[3D scene scripts]
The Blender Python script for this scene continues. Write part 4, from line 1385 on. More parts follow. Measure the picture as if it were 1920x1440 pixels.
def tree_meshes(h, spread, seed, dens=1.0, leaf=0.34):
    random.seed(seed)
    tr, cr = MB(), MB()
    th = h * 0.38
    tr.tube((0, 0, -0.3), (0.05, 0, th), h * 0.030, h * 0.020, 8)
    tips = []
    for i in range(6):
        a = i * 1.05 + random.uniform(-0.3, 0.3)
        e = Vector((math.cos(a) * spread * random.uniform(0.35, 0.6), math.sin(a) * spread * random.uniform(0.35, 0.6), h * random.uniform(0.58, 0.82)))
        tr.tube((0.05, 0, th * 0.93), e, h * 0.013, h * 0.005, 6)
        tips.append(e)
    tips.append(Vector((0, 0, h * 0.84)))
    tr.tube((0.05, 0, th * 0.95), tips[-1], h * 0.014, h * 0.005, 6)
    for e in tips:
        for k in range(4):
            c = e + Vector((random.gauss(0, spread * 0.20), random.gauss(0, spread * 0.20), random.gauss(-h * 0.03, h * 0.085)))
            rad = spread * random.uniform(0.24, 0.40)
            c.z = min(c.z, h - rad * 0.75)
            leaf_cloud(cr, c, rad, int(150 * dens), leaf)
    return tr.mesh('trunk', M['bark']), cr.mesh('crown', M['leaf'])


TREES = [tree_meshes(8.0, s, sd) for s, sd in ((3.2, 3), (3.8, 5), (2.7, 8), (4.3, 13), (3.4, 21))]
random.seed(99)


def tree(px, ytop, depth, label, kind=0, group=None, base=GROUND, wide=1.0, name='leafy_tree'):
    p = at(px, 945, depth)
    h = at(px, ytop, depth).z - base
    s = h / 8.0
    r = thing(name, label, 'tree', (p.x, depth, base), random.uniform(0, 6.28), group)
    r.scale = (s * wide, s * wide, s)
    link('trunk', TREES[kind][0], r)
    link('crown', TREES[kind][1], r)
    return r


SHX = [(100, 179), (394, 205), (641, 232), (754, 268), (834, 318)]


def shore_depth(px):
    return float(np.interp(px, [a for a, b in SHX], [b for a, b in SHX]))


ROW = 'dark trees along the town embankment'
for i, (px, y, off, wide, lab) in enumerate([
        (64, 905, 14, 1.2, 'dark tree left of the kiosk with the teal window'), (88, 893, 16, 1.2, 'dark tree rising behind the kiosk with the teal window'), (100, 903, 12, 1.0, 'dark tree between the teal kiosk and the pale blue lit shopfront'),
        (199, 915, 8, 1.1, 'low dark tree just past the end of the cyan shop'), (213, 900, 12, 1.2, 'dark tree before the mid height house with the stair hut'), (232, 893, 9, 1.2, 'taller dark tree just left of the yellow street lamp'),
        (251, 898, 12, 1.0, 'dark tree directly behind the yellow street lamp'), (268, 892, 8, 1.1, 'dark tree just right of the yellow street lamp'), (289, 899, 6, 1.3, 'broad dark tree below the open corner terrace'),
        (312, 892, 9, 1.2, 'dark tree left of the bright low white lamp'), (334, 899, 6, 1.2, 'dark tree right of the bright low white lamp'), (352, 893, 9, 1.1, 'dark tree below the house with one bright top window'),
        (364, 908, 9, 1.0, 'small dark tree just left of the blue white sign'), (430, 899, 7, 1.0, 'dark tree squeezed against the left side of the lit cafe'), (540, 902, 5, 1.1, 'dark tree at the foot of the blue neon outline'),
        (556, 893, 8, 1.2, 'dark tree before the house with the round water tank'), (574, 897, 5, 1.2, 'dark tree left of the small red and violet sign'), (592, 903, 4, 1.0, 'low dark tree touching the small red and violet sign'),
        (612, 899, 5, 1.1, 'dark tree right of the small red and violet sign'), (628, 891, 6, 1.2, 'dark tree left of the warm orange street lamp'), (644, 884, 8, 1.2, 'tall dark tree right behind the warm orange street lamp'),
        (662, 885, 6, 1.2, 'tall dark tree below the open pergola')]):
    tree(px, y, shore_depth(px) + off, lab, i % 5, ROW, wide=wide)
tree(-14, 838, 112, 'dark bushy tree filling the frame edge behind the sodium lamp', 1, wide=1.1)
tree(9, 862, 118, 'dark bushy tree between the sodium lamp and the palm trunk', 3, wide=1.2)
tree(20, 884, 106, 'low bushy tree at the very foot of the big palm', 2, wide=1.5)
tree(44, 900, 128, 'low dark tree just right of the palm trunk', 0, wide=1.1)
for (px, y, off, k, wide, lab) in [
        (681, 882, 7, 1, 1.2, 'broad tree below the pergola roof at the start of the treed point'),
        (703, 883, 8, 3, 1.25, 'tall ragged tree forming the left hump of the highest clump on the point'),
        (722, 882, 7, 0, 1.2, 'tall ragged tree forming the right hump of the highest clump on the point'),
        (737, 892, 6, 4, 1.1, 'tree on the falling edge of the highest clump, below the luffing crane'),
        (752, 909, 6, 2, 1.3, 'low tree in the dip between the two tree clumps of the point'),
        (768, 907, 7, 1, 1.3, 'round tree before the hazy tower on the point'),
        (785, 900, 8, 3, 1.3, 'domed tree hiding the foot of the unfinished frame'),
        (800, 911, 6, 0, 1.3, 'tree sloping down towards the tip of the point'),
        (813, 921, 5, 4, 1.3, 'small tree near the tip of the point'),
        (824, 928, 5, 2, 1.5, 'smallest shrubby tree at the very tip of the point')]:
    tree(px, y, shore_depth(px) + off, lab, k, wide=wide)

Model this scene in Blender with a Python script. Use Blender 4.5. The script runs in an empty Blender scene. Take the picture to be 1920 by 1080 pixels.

Exercise objective: Your task is to quote the lines above, beginning with the first and ending with the one that holds "return float(np.interp(px, [a".

Correct output:
The Blender Python script for this scene continues. Write part 4, from line 1385 on. More parts follow. Measure the picture as if it were 1920x1440 pixels.
def tree_meshes(h, spread, seed, dens=1.0, leaf=0.34):
    random.seed(seed)
    tr, cr = MB(), MB()
    th = h * 0.38
    tr.tube((0, 0, -0.3), (0.05, 0, th), h * 0.030, h * 0.020, 8)
    tips = []
    for i in range(6):
        a = i * 1.05 + random.uniform(-0.3, 0.3)
        e = Vector((math.cos(a) * spread * random.uniform(0.35, 0.6), math.sin(a) * spread * random.uniform(0.35, 0.6), h * random.uniform(0.58, 0.82)))
        tr.tube((0.05, 0, th * 0.93), e, h * 0.013, h * 0.005, 6)
        tips.append(e)
    tips.append(Vector((0, 0, h * 0.84)))
    tr.tube((0.05, 0, th * 0.95), tips[-1], h * 0.014, h * 0.005, 6)
    for e in tips:
        for k in range(4):
            c = e + Vector((random.gauss(0, spread * 0.20), random.gauss(0, spread * 0.20), random.gauss(-h * 0.03, h * 0.085)))
            rad = spread * random.uniform(0.24, 0.40)
            c.z = min(c.z, h - rad * 0.75)
            leaf_cloud(cr, c, rad, int(150 * dens), leaf)
    return tr.mesh('trunk', M['bark']), cr.mesh('crown', M['leaf'])


TREES = [tree_meshes(8.0, s, sd) for s, sd in ((3.2, 3), (3.8, 5), (2.7, 8), (4.3, 13), (3.4, 21))]
random.seed(99)


def tree(px, ytop, depth, label, kind=0, group=None, base=GROUND, wide=1.0, name='leafy_tree'):
    p = at(px, 945, depth)
    h = at(px, ytop, depth).z - base
    s = h / 8.0
    r = thing(name, label, 'tree', (p.x, depth, base), random.uniform(0, 6.28), group)
    r.scale = (s * wide, s * wide, s)
    link('trunk', TREES[kind][0], r)
    link('crown', TREES[kind][1], r)
    return r


SHX = [(100, 179), (394, 205), (641, 232), (754, 268), (834, 318)]


def shore_depth(px):
    return float(np.interp(px, [a for a, b in SHX], [b for a, b in SHX]))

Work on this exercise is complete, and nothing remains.